The assessment, commissioned by Korea Offshore & Shipbuilding Association, reportedly said that DSME will not be able to stay afloat as it will face a liquidity shortage of 3.3 trillion won (US$2.93 billion) by 2020.

Given that DSME has the most shaky financial structure and has no parent company to provide financial aid, the company will face the biggest challenge to tide over the crisis among other domestic peers like Hyundai Heavy Industries and Samsung Heavy Industries, the consulting firm said in the report, according to local media outlets.

McKinsey Korea declined to comment on the matter.

A spokesman of DSME said HHI and Samsung Heavy -- also have raised issues over some misleading content of the analysis.

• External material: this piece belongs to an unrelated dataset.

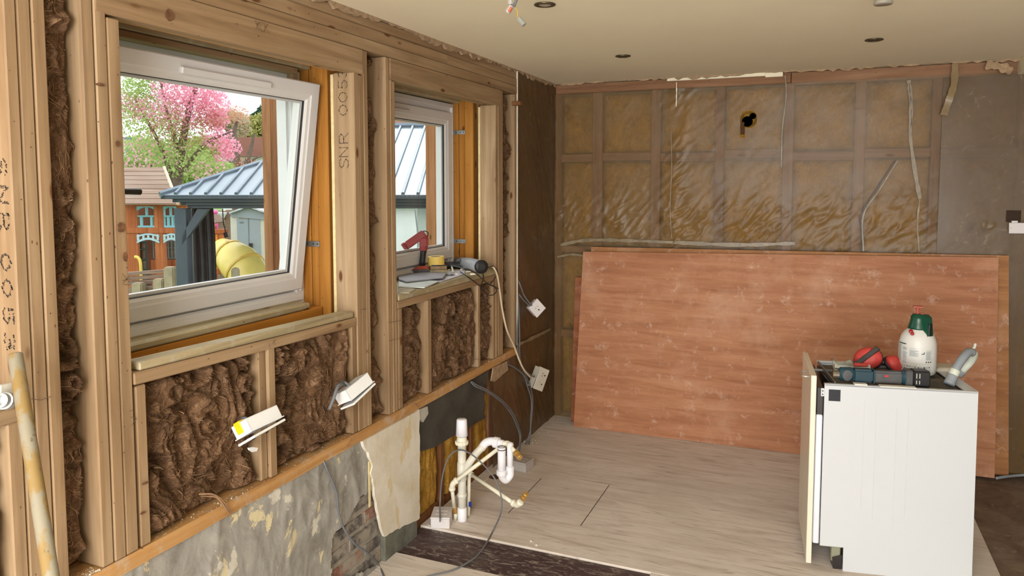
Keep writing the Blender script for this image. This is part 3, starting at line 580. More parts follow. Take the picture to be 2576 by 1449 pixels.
# ------------------------------------------------------------------ windows
def sweep_rect(y0, y1, z0, z1, prof):
    V = []; F = []; k = len(prof)
    for ins, x in prof: V += [(x, y0+ins, z0+ins), (x, y1-ins, z0+ins), (x, y1-ins, z1-ins), (x, y0+ins, z1-ins)]
    for i in range(k):
        j = (i+1) % k
        for c_ in range(4): d = (c_+1) % 4; F.append((i*4+c_, i*4+d, j*4+d, j*4+c_))
    return V, F
FRP = [(0, -.07), (0, 0), (.045, 0), (.052, -.006), (.052, -.022), (.066, -.022), (.066, -.07)]
SAP = [(0, -.03), (0, .014), (.004, .018), (.048, .018), (.054, .014), (.066, .012), (.076, .004), (.078, -.004), (.078, -.05), (.02, -.05), (.02, -.03)]
def window(nm, y0, y1, tilt, strap_y):
    z0, z1 = 1.168, 2.145; V, F = sweep_rect(y0, y1, z0, z1, [(a, x-.30) for a, x in FRP])
    w = tag(mk(nm, V, F, UPVC, origin=(0, 0, 0)), kind='structure')
    box('frame_step', (-.302, y0+.01, z0+.012), (-.292, y1-.012, z0+.032), UPVC, w, bev=.004)
    if tilt < .05:
        V, F = sweep_rect(y0-.0, y1, z0, z1, [(0, -.301), (0, -.290), (.02, -.286), (.024, -.30)]); mk('frame_cover_strip', V, F, UPVC, w)
    hz = 1.232; sy0, sy1 = y0+.03, y1-.030; H = .862
    V, F = sweep_rect(sy0, sy1, 0, H, SAP)
    s = mk('sash', V, F, UPVC, w, local=True); s.location = (-.302, 0, hz); s.rotation_euler = (0, tilt, 0)
    V, F = sweep_rect(sy0+.075, sy1-.075, .075, H-.075, [(0, .004), (0, -.006), (.0035, -.006), (.0035, .004)])
    mk('glazing_gasket', V, F, GASKET, s, local=True)
    MB().box((-.024, sy0+.074, .074), (-.002, sy1-.074, H-.074)).build('glass_pane', GLASS, s, local=True)
    V, F = sweep_rect(sy0+.076, sy1-.076, .076, H-.076, [(0, -.008), (.012, -.008), (.012, -.02), (0, -.02)]); mk('spacer_bar', V, F, UPVC, s, local=True)
    yc = (sy0+sy1)/2 + (.02 if nm == 'window_1' else -.17); hl = .21 if nm == 'window_1' else .19
    MB().box((.014, yc-hl, H-.052), (.030, yc+hl, H-.028), .007).build('trickle_vent', UPVC, s, local=True)
    hb = MB(); hb.box((.014, sy0+.022, H*.5-.04), (.028, sy0+.052, H*.5+.04), .004); hb.tube([(.028, sy0+.037, H*.5), (.055, sy0+.037, H*.5)], .009, 10)
    hb.tube([(.052, sy0+.03, H*.5), (.056, sy0+.08, H*.5+.003), (.056, sy0+.185, H*.5)], [.010, .009, .010], 10); hb.build('handle', BLACK, s, local=True, smooth=True)
    MB().box((-.02, sy1-.002, -.01), (.012, sy1+.008, .09), .003).build('hinge', UPVC, s, local=True)
    if tilt > .05:
        MB().tube([(-.012, sy1-.004, .52), (-.02, sy1+.002, .80)], .005, 6).build('stay_arm', STEEL, s, local=True)
    for z in strap_y[1]: strap(strap_y[0], z, w)
    return w
window('window_1', 1.44, 2.562, radians(7.6), (2.566, (1.42, 1.98)))
window('window_2', 2.852, 3.955, .0, (3.962, (1.33, 1.98)))

# ------------------------------------------------------------------ GARDEN (beyond the windows); local frame = metres right / forward
ZG = -.6
def gthing(name, label, cat_, r, d, z=ZG, group=None, kind=None):
    p = Vector((CAM.x, CAM.y, 0))+HR*r+HF*d; o = thing(name, label, cat_, (p.x, p.y, z), (0, 0, YAW), group, kind); o['_b'] = 0; del o['_b']; GO[o.name] = (r, d, z); return o
GO = {}
class GM(MB):
    def gb(s, name, m, T, root=None, **k):
        r, d, z = GO[(root or T).name]; V = [(v[0]-r, v[1]-d, v[2]-z) for v in s.V]; return mk(name, V, s.F, m, T, local=True, **k)
def px2(a, b_, d): p = rd(a, b_, d); return p[0], p[2]
GREYM = plain('anthracite_aluminium', rgb(74, 84, 92), .45, .2, var=.06); ROOFM = plain('grey_steel_roof', rgb(150, 160, 168), .4, .3, var=.08, scale=3); RIBM = plain('roof_rib', rgb(104, 118, 130), .4, .3)
CEDAR = wood('cedar_boards', 2, rgb(150, 78, 40), rgb(184, 104, 58), rgb(204, 126, 76), False); CEDB = wood('weathered_boards', 0, rgb(124, 100, 84), rgb(150, 124, 106), rgb(170, 146, 128), False)
POSTM = wood('posts_rough_timber', 2, rgb(130, 84, 54), rgb(168, 116, 76), rgb(188, 136, 94)); TEAL = plain('teal_paint', rgb(130, 190, 196), .6, var=.05); PALEB = plain('pale_blue_paint', rgb(178, 208, 214), .6, var=.05)
DGREEN = plain('dark_green_paint', rgb(46, 74, 72), .6); GREYP = plain('grey_paint', rgb(120, 130, 128), .6); BROWND = plain('inside_dark', rgb(112, 62, 40), .8)
lawn = tag(MB().box((-60, -10, ZG-.1), (-.45, 60, ZG)).build('lawn', plain('grass', rgb(104, 130, 62), .95, var=.3, scale=3)), kind='structure')
# posts of the verandah
for i, (pa, pb, x) in enumerate(((667, 699, -1.35), (1074, 1105, -1.2))):
    a = Xp(pa, 460, x); c_ = Xp(pb, 460, x); yc = (a.y+c_.y)/2; w = .037 if i == 0 else .046
    T = thing('verandah_post', ('square brown timber post outside the tilted window', 'square brown timber post outside the closed window with clutter on its sill')[i], 'post', (x, yc, ZG))
    MB().box((-w, -w, 0), (w, w, 3.4), .006).build('post_shaft', POSTM, T, local=True); MB().box((-w-.02, -w-.02, 0), (w+.02, w+.02, .05), .004).build('post_shoe', STEEL, T, local=True)
# gazebo
d0 = 6.4; T = gthing('gazebo', 'dark grey metal gazebo with ribbed hipped roof and corner braces', 'gazebo', *rd(450, 600, d0)[:2])
rl, ze = px2(403, 490, d0); _, zf = px2(403, 526, d0); rr_ = rl+4.6; dep = 3.4; zr = 2.32
r1, r2 = rl+1.95, rr_-1.95; dm = d0+dep/2; zr = rd(1030, 318, dm)[2]; r1 = rd(948, 318, dm)[0]; r2 = rr_-(r1-rl)
g = GM(); A = (rl, d0, ze); Bc = (rr_, d0, ze); Cc = (rr_, d0+dep, ze); D = (rl, d0+dep, ze); R1 = (r1, dm, zr); R2 = (r2, dm, zr)
for q in ((A, Bc, R2, R1), (Bc, Cc, R2), (Cc, D, R1, R2), (D, A, R1)): g.prism(q, (0, 0, -.02))
g.gb('roof', ROOFM, T)
def lerp3(a, b_, t): return tuple(a[i]+(b_[i]-a[i])*t for i in range(3))
n = 35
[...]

Based on the final version of the consulting report to be published by the end of this month, the South Korean government is expected to announce a revamp plan on the domestic shipbuilders and shippers which have been struggling in the wake of the 2008 financial crisis and the drop in global trade.

The shipbuilder criticized that the report as “groundless” and “irrational.”

“McKinsey’s report is based on the assumption that the company’s performance including sales and operating margin during the past five years will be repeating in the next five years and the size of the business will continue to shrink with deteriorating market conditions,” DSME said.

Despite the DSME’s discontent, McKinsey is expected to submit the study report as early as this week to the Ministry of Trade, Industry and Energy which will unveil a set of restructuring measures aimed at improving the competitiveness of the troubled industries.

“There will be no change in the government’s plan to announce the scheme within October. Therefore, McKinsey’s consulting result should be handed in this week or next as we need time to discuss the issue with other related ministries,” an official at the Trade Ministry told The Investor.

Meanwhile, DSME said on Oct. 12 that it will speed up its restructuring process by shedding 3,000 of jobs by the end of this year, advancing its layoff schedule as its order book has been shrinking faster than expected this year and its expiry dates of corporate debt come near.